Copy verbatim the material from its first line to the line that holds "hy*0.6, 0.006, 0.0085))", including that line.

------ RECORDED DATA

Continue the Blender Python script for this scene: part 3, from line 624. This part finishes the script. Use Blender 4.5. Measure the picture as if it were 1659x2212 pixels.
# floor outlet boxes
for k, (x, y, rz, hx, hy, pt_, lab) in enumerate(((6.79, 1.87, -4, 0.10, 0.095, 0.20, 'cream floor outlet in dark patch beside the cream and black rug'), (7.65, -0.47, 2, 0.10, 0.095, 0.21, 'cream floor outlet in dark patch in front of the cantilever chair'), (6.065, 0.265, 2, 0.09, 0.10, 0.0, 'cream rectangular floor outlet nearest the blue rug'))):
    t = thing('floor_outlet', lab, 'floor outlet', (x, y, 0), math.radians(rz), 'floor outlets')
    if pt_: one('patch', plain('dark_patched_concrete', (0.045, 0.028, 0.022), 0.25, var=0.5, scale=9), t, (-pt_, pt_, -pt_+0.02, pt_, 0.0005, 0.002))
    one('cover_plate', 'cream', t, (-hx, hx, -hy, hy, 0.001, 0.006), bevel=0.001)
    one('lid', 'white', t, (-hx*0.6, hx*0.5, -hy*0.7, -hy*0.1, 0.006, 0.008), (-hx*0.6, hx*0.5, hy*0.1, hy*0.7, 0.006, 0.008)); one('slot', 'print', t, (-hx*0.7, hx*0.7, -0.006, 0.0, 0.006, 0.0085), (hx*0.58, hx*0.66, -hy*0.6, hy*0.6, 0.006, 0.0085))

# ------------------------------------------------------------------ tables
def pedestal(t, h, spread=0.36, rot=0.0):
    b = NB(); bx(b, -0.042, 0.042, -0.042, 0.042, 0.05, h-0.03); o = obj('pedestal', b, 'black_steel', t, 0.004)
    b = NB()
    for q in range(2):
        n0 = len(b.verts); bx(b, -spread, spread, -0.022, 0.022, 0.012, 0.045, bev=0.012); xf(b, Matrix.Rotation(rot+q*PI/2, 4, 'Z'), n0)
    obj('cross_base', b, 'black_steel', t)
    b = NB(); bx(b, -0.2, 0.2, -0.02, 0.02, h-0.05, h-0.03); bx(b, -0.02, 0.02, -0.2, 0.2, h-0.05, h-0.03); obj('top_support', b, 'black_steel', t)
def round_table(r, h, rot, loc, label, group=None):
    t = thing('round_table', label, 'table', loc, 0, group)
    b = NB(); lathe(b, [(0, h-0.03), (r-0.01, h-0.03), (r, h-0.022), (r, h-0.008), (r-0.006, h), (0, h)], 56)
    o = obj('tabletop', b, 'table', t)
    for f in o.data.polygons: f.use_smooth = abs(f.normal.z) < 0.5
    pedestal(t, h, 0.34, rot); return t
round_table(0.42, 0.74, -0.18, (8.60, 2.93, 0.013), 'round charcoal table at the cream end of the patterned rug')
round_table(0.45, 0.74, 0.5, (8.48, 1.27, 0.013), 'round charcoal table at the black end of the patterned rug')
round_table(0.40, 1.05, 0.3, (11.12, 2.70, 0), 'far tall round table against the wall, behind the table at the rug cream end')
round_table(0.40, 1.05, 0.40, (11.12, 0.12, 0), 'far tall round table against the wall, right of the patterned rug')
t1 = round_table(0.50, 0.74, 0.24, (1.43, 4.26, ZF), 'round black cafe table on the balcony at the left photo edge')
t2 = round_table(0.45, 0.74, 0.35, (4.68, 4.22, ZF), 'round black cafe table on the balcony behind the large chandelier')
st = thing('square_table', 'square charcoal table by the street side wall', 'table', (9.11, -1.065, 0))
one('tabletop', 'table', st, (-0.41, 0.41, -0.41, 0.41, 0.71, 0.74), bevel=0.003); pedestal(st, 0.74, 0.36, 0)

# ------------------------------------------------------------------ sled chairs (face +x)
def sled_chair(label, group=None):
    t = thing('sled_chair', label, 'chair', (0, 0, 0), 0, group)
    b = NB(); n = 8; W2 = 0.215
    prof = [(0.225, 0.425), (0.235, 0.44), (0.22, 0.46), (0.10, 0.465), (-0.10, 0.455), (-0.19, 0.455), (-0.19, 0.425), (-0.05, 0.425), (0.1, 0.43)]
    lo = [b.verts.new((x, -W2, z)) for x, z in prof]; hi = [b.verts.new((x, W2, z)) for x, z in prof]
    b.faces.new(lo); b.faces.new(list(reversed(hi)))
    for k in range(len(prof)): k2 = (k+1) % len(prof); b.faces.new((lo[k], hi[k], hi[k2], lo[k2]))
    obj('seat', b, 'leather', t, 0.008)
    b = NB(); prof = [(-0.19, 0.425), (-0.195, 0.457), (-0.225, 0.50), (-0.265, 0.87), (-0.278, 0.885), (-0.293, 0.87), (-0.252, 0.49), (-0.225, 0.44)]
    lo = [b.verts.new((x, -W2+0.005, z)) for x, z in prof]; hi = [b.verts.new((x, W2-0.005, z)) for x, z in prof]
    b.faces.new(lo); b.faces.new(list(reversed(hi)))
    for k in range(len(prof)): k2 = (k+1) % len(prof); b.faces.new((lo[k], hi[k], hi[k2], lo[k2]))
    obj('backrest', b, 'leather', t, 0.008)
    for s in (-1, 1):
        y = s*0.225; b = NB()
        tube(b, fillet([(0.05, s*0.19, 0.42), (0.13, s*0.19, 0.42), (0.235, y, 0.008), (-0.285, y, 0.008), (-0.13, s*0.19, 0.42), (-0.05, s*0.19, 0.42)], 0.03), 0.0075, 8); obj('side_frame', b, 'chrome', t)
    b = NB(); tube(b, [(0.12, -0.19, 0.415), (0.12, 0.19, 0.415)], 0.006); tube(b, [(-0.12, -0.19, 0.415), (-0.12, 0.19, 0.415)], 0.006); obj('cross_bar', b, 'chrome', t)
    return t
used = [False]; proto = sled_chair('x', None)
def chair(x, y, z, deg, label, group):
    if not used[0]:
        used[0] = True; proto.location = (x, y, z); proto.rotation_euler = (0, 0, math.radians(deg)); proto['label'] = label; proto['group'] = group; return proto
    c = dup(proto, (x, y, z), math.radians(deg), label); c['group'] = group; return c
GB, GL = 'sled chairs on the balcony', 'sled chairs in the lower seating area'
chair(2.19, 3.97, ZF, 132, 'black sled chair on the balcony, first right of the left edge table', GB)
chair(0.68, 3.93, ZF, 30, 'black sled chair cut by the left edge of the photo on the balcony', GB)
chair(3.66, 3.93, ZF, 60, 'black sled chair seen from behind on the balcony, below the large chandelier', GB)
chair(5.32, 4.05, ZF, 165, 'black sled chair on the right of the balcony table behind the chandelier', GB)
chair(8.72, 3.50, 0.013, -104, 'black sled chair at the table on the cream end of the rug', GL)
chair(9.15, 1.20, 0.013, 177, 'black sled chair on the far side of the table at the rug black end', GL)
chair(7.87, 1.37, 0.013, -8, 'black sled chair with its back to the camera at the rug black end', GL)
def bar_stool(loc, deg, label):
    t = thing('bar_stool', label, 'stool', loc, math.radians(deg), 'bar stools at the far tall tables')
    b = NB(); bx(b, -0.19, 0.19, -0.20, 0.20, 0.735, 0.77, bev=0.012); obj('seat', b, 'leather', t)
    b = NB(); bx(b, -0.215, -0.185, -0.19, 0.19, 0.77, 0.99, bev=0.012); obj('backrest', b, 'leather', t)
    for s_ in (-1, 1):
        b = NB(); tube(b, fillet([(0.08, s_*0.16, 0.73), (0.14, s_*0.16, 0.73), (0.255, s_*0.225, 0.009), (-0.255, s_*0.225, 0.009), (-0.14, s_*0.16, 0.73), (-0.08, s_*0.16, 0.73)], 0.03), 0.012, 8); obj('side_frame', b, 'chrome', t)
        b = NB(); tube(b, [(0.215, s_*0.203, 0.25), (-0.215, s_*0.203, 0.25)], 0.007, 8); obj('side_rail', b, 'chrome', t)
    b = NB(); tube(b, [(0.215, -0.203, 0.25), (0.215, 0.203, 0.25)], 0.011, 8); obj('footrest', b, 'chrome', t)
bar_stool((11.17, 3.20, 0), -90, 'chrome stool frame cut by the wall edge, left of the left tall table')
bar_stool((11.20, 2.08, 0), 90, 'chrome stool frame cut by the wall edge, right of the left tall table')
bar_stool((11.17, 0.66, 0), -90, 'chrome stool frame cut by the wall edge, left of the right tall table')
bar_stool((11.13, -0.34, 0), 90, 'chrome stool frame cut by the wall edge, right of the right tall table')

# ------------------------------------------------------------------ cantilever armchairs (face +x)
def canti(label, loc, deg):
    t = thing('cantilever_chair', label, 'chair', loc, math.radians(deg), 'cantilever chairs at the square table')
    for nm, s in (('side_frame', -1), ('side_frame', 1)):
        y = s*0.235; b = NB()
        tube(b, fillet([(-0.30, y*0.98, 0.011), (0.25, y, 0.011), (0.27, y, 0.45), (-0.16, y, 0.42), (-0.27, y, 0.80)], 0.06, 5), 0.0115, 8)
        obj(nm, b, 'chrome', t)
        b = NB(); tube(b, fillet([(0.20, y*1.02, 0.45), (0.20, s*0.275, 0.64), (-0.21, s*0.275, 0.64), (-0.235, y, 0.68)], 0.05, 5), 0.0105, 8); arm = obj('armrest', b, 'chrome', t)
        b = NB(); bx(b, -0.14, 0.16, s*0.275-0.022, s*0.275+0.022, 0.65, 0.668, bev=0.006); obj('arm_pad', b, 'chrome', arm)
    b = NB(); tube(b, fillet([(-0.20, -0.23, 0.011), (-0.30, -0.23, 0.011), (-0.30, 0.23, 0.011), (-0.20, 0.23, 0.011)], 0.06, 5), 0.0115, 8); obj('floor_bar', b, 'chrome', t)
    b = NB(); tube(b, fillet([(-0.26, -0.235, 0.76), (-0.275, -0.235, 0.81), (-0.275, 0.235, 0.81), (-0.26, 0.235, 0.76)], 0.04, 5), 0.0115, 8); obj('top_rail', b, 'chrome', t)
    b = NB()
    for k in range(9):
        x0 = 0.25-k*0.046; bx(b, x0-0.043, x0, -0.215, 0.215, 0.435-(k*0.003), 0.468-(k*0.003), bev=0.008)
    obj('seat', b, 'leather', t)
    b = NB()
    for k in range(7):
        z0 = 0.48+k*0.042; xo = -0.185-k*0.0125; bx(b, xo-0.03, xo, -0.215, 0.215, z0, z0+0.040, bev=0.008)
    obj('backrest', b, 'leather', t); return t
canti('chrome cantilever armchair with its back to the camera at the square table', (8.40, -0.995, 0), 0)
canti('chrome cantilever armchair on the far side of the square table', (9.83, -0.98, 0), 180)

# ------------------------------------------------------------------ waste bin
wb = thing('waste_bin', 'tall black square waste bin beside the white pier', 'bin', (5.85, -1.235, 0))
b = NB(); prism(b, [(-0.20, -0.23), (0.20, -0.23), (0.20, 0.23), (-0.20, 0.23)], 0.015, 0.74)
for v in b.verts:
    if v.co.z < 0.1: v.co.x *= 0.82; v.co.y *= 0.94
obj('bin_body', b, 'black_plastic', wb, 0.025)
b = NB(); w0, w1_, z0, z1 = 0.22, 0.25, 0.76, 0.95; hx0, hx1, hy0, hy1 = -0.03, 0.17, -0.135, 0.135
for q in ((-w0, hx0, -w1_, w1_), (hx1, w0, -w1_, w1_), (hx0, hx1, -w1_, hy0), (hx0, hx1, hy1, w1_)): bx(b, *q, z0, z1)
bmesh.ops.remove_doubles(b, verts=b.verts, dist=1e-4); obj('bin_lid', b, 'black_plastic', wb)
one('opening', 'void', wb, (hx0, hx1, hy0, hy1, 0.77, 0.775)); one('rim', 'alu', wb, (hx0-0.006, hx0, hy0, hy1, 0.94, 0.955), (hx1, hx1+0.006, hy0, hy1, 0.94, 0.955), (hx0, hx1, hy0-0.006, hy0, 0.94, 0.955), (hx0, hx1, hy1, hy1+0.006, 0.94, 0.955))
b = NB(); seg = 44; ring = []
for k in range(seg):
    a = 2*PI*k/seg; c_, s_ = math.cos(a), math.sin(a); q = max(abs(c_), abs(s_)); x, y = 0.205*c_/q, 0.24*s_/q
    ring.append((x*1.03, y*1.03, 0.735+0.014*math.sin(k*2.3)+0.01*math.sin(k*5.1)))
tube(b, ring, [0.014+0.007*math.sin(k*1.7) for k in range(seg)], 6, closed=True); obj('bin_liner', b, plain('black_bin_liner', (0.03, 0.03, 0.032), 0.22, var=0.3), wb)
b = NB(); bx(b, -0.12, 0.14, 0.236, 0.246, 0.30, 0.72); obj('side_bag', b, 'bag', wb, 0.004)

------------

> _TASK SOLUTION_:
Continue the Blender Python script for this scene: part 3, from line 624. This part finishes the script. Use Blender 4.5. Measure the picture as if it were 1659x2212 pixels.
# floor outlet boxes
for k, (x, y, rz, hx, hy, pt_, lab) in enumerate(((6.79, 1.87, -4, 0.10, 0.095, 0.20, 'cream floor outlet in dark patch beside the cream and black rug'), (7.65, -0.47, 2, 0.10, 0.095, 0.21, 'cream floor outlet in dark patch in front of the cantilever chair'), (6.065, 0.265, 2, 0.09, 0.10, 0.0, 'cream rectangular floor outlet nearest the blue rug'))):
    t = thing('floor_outlet', lab, 'floor outlet', (x, y, 0), math.radians(rz), 'floor outlets')
    if pt_: one('patch', plain('dark_patched_concrete', (0.045, 0.028, 0.022), 0.25, var=0.5, scale=9), t, (-pt_, pt_, -pt_+0.02, pt_, 0.0005, 0.002))
    one('cover_plate', 'cream', t, (-hx, hx, -hy, hy, 0.001, 0.006), bevel=0.001)
    one('lid', 'white', t, (-hx*0.6, hx*0.5, -hy*0.7, -hy*0.1, 0.006, 0.008), (-hx*0.6, hx*0.5, hy*0.1, hy*0.7, 0.006, 0.008)); one('slot', 'print', t, (-hx*0.7, hx*0.7, -0.006, 0.0, 0.006, 0.0085), (hx*0.58, hx*0.66, -hy*0.6, hy*0.6, 0.006, 0.0085))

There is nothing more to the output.